Citigroup Bailout-Warrant Trading Suspended by NYSE After Plunge

  • NYSE will apply to SEC to delist Citigroup B Warrants
  • Warrants were auctioned by U.S. in 2011 for 26 cents apiece

The New York Stock Exchange suspended trading of some warrants tied to Citigroup Inc.’s bailout after the value of the contracts plunged.

The exchange acted because the B warrants have “fallen below the NYSE’s continued listing standard requiring the security to maintain an aggregate market value of shares outstanding not less than $1 million,” according to a statement Monday. “NYSE will apply to the Securities and Exchange Commission to delist the warrants pending completion of all applicable procedures, including any appeal by the company of the NYSE regulation staff’s decision.”

Citigroup B warrants closed today at 0.2 cents apiece, compared with about 6.2 cents at the end of 2013. The contracts allow investors to buy Citigroup stock at $178.50 by Oct. 28, 2018. The shares haven’t traded that high since 2008, adjusted for a reverse split in 2011. The New York-based lender closed Monday at $54.40 and is little changed this year.

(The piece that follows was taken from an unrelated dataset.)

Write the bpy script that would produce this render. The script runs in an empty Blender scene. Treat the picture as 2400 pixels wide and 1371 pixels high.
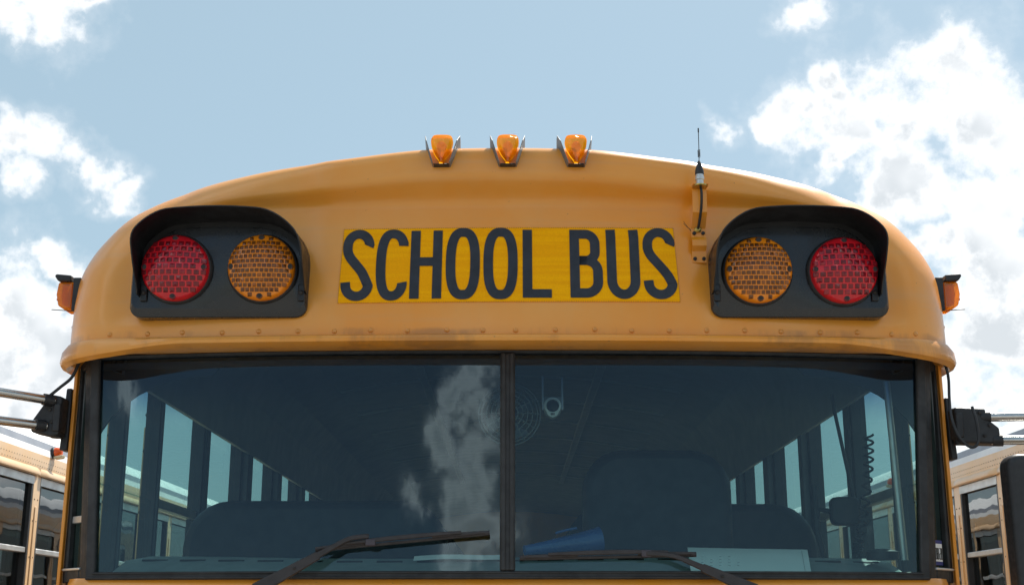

The Treasury obtained warrants in banks so that taxpayers could profit from recoveries at companies that were bolstered by the government’s Troubled Asset Relief Program. The U.S. auctioned the B warrants for 26 cents apiece in January 2011. Citigroup A warrants, which allow investors to buy the stock for $106.10 by January 2019, were auctioned at $1.01 a piece and now trade for 32 cents. The combined sales raised about $312 million.

Kamran Mumtaz, a spokesman for Citigroup, declined to comment.